Para explicar a Tony como tudo se filia na infância, a drª Melfi recorre ao exemplo de Marcel Proust: "Em Busca do Tempo Perdido", sete volumes de reminiscências do passado que começam quando o sabor e o cheiro de uma madalena molhada no chá que a mãe lhe deu trazem à memória a dentada que em criança dava numa madalena no quarto da tia Léonie. Ao recordar o sabor, "a lembrança apareceu-me num golpe", escreveu Proust.

Aconteceu o mesmo a Tony? Ele, ao abrir o frigorífico da mãe morta, encontra lá a carne e os enchidos enviados pelo talhante Satriale (o mesmo da infância, que ficou sem o mindinho). E é precisamente depois de dar a primeira dentada numa fatia de "cappicola" que Tony Soprano regressa ao passado. Da delicada madalena ao enchido italiano. Mundos diferentes.

Os Sopranos citam Proust que cita a sua memória aparentemente perdida... Proust, que foi o mestre da citação oblíqua, da citação como "leitmotiv", como sinal de estrutura interna da obra e que serve para o narrador se esconder por trás do autor citado!

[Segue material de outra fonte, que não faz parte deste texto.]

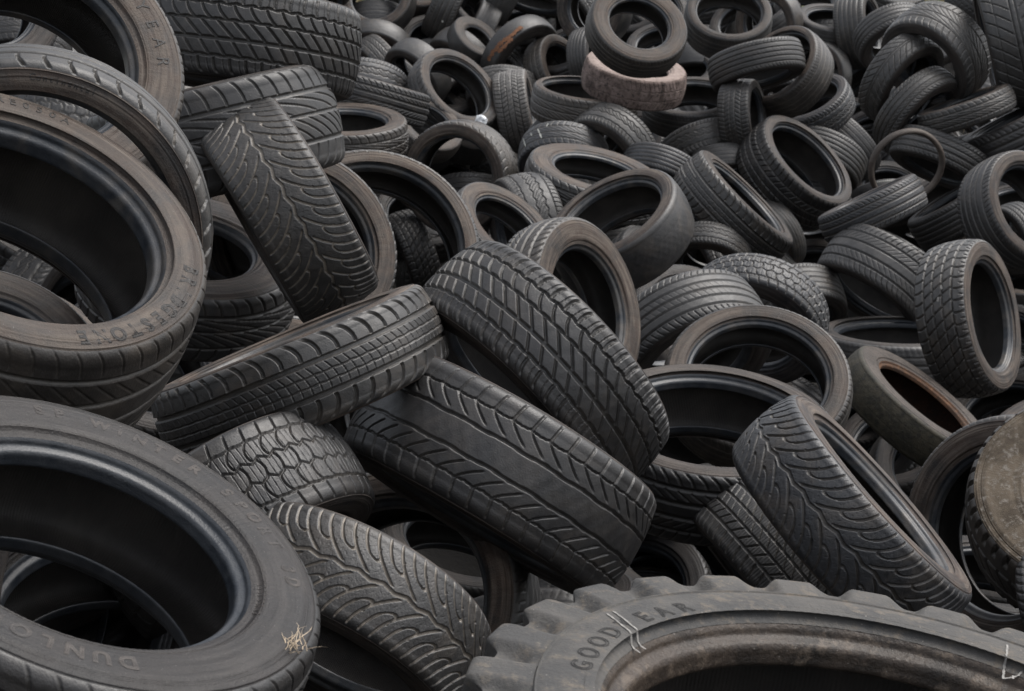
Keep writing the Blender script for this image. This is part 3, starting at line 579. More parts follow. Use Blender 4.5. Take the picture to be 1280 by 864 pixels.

(Proust usou citações de duas obras de Racine, retirou-as do contexto e fez delas um "leitmotiv" para assinalar no romance os temas do disfarce, da dissimulação e da inversão sexual. Tal como essas citações em Proust escondem outro texto, nos Sopranos, depois da drª Melfi lhe explicar as madalenas de Proust, Tony diz-lhe: "This sounds very gay. I hope you are not saying that." "No", responde a psiquiatra - a história não se repete.)

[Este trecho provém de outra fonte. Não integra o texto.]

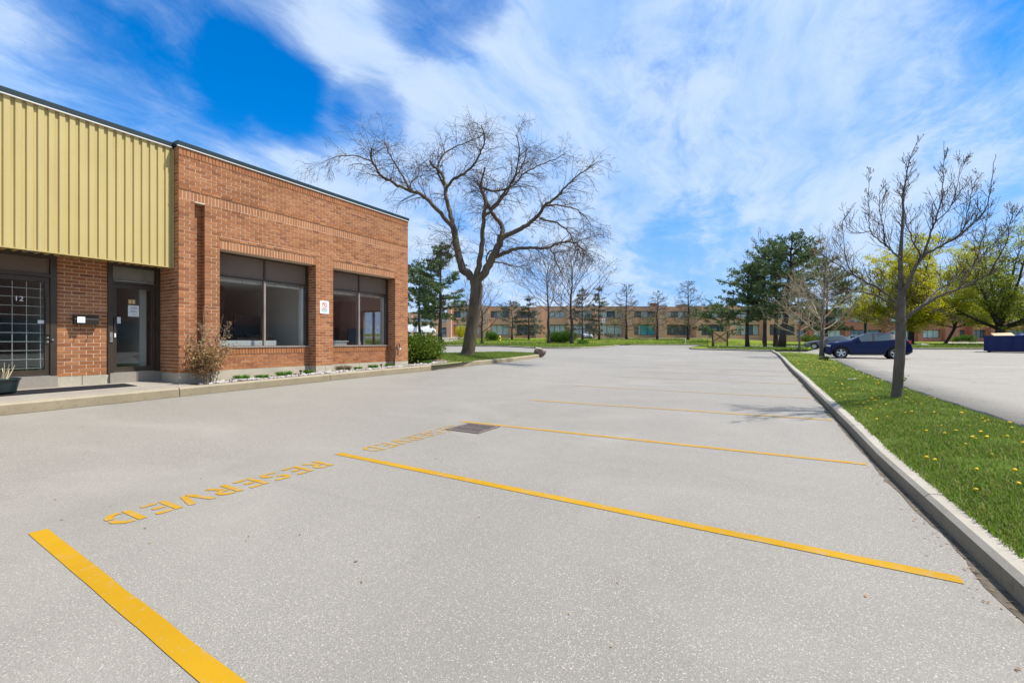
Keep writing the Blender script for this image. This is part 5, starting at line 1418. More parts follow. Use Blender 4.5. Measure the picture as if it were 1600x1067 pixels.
bare_tree('slim_tree', 'slim leafless tree with side twigs in front of the pale blinds of the far offices', 979, 82, 529, 440, 7.0, 31, M['bark_dark'], M['twig_grey'], 0.22, 3, 0.16, 1.0, 'slim trees before the far office building', 'tiers', (M['spring_green'], 2, (0.10, 0.2)))
bare_tree('slim_tree', 'slim leafless tree right of the teal windows of the far offices', 1027, 82, 530, 452, 6.4, 32, M['bark_dark'], M['twig_grey'], 0.2, 3, 0.18, 0.9, 'slim trees before the far office building', 'tiers', (M['spring_green'], 2, (0.10, 0.2)))
bare_tree('slim_tree', 'slim tree with pale green lower twigs left of the wooden board', 1075, 80, 531, 435, 7.0, 33, M['bark_dark'], M['twig_grey'], 0.22, 3, 0.14, 1.1, 'slim trees before the far office building', 'tiers', (M['spring_green'], 1, (0.10, 0.2)))
bare_tree('bare_tree', 'bare crown rising behind the dark pines', 1194, 70, 531, 356, 9.5, 34, M['bark_dark'], M['twig_grey'], 0.22, 4, 0.4, 1.1)
bare_tree('strip_tree', 'pale twiggy young tree on the grass strip beside the front of the blue car', 1284, 28, 560, 362, 5.4, 41, M['bark_maple'], M['twig_pale'], 0.13, 4, 0.2, 1.8, 'young trees on the grass strip', 'round', (M['bud'], 1, (0.03, 0.07)), 0.06, z=strip_z(2.85, 33.7), lev=2)
bare_tree('strip_tree', 'small thin twiggy tree at the far end of the grass strip', 1249, 38.5, 551, 430, 5.0, 42, M['bark_maple'], M['twig_pale'], 0.09, 4, 0.22, 1.3, 'young trees on the grass strip', 'round', (M['bud'], 1, (0.03, 0.08)), z=strip_z(*cw(1249, 38.5)))

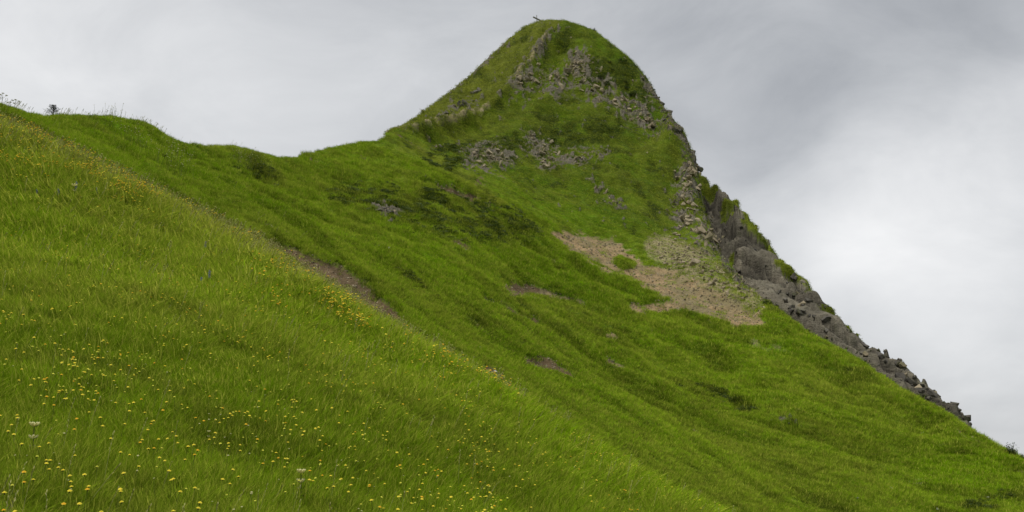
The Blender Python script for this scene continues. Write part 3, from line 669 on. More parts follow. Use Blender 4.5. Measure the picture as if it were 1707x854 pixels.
def cover(name, mask, n, src, label, size, jitter=0.4, wind=0.18, spk=0.7, widen=None):
    p, r, c = sample(screen * keep * mask, n)
    d = DD[r, c]
    rot = np.stack([rng.normal(0, 0.16, n), rng.normal(wind, 0.16, n), np.zeros(n)], 1)
    yaw = rng.random(n) * 6.283
    # random turn about the vertical first, then lean with the wind (to the right)
    rot[:, 2] = 0
    s = size(d) * rng.uniform(1 - jitter, 1 + jitter, n)
    tl = tall[r, c]; hh = s * (0.62 + 0.62 * tl) * (1 - 0.3 * crest_line[r, c])
    wd = s if widen is None else s * widen(d)
    scl = np.stack([wd * np.sign(rng.random(n) - 0.5), wd, hh], 1)
    odd = rng.random(n)
    ex = dict(ground=nrm[r, c], dry=np.clip(dry[r, c] + rng.normal(0, 0.12, n) + spk * (odd < 0.10), 0, 1), lush=np.clip(lush[r, c] + rng.normal(0, 0.2, n), 0, 1), dark=np.clip(dark[r, c] + spk * (odd > 0.86), 0, 1))
    return scatter(name, p, rot, scl, ex, src, label)

cover('meadow_grass', (W2 == 0) & (DQ > 7), 130000, near_src, 'tall meadow grass leaning in the wind in the foreground', lambda d: 1.0 * np.clip(d / 22, 0.85, 1.5) ** 0.5, widen=lambda d: np.clip(d / 16, 1, 2.2))
cover('hillside_grass', (W2 == 1) & (DQ <= 128), 210000, mid_src, 'short wind combed grass covering the hillside', lambda d: np.clip(d / 75, 0.75, 1.4) ** 0.7)
cover('peak_grass', ((W2 == 1) & (DQ > 118)), 95000, far_src, 'short grass covering the steep sides of the peak', lambda d: np.clip(d / 170, 0.8, 1.1))
cover('cliff_grass', (W2 == 2) * (1 - rock[:-1, :-1]), 6000, far_src, 'thin dark grass growing on the cliff ledges', lambda d: np.clip(d / 190, 0.6, 0.9))
print('grass', round(time.time() - T0, 1))

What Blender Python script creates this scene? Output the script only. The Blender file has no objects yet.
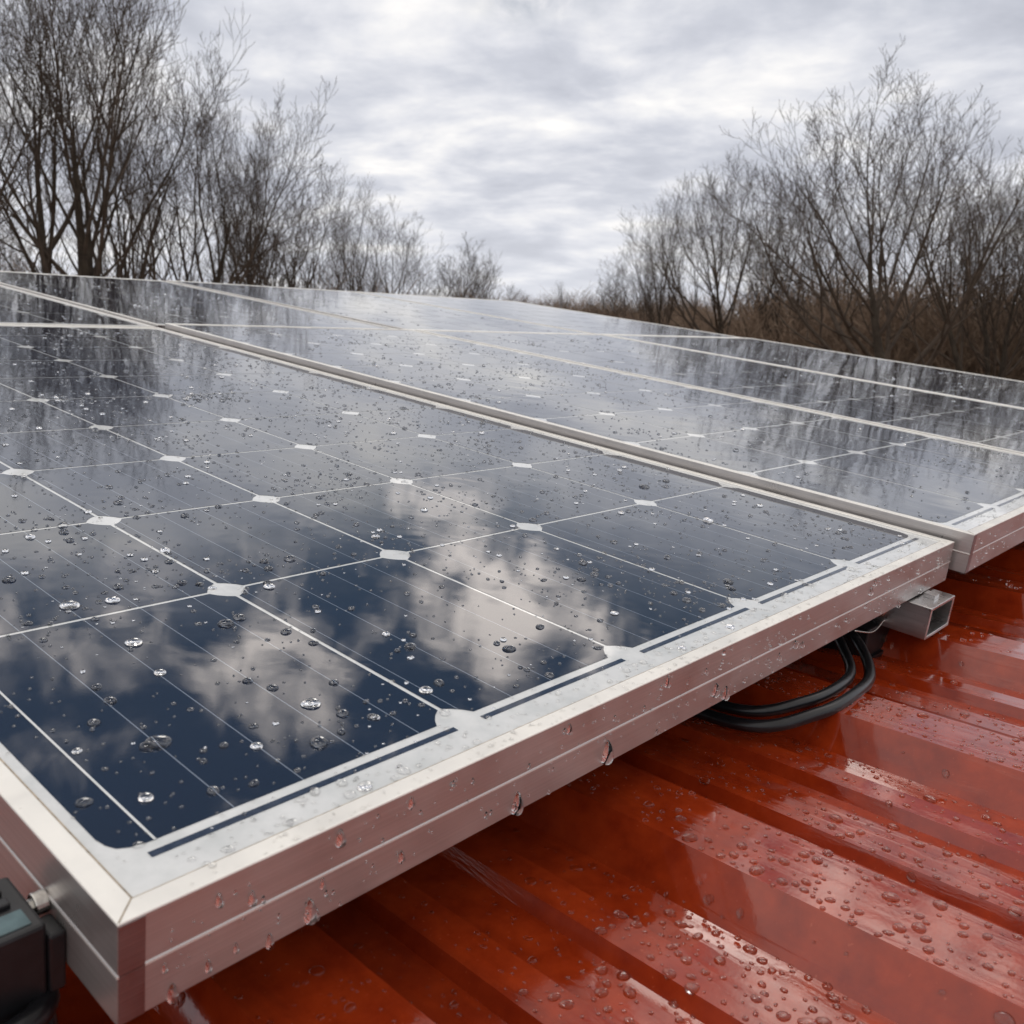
import bpy, bmesh, math, random
import numpy as np
from mathutils import Matrix, Vector

SC = bpy.context.scene
COL = SC.collection

# ------------------------------------------------------------------ frames
# Work frame of the panel array: x along the lower edge, y up the slope, z out of the glass.
CAM_H = 4.6
PITCH = math.atan(192 / 942.74)
M3 = Matrix(((0.6661, -0.7374, 0.1123), (0.7454, 0.6633, -0.0665), (-0.0255, 0.1280, 0.9914)))
# orthonormalise
ax = M3.col[0].normalized(); ay = (M3.col[1] - ax * M3.col[1].dot(ax)).normalized(); az = ax.cross(ay)
M3 = Matrix((ax, ay, az)).transposed()
CAML = Vector((-0.31410572, -0.28626046, 0.22415084))
W = Matrix.Translation(Vector((0, 0, CAM_H)) - M3 @ CAML) @ M3.to_4x4()
# roof sheet frame (inside the panel frame): x across the ribs, y along them
QY = Vector((0.0584, 0.9925, -0.1071)).normalized()
QX = Vector((0.9983, -0.0581, 0.0063)); QX = (QX - QY * QX.dot(QY)).normalized(); QZ = QX.cross(QY)
Q4 = Matrix.Translation(Vector((0.6, -0.03, -0.106))) @ Matrix((QX, QY, QZ)).transposed().to_4x4()
RW = W @ Q4

# ------------------------------------------------------------------ camera
cd = bpy.data.cameras.new('camera'); cam = bpy.data.objects.new('camera', cd); COL.objects.link(cam)
cam.location = (0, 0, CAM_H); cam.rotation_euler = (math.pi / 2 - PITCH, 0, 0)
cd.sensor_width = 36; cd.lens = 942.74 / 1024 * 36; cd.clip_start = 0.01; cd.clip_end = 3000
cd.dof.use_dof = True; cd.dof.focus_distance = 0.68; cd.dof.aperture_fstop = 19; cd.dof.aperture_blades = 7
SC.camera = cam
SC.render.engine = 'CYCLES'
SC.render.resolution_x = 1024; SC.render.resolution_y = 1024
SC.cycles.max_bounces = 10; SC.cycles.transmission_bounces = 8; SC.cycles.glossy_bounces = 5; SC.cycles.diffuse_bounces = 3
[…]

Memória involuntária: se em Proust a reminiscência inicia o narrador numa viagem entre uma vida inútil e a salvação pela arte, ao prosaico Tony coloca-o entre a vida brutal que leva e a vida sem violência que intimamente desejaria.

É o discurso no discurso. A citação da citação da citação. Uma outra verdade na profundidade insuspeitada. Um subtexto literário nas imagens escritas de Proust e nas imagens gravadas dos Sopranos. Se Proust é complexo, que dizer deste Sopranos a transbordar de citações?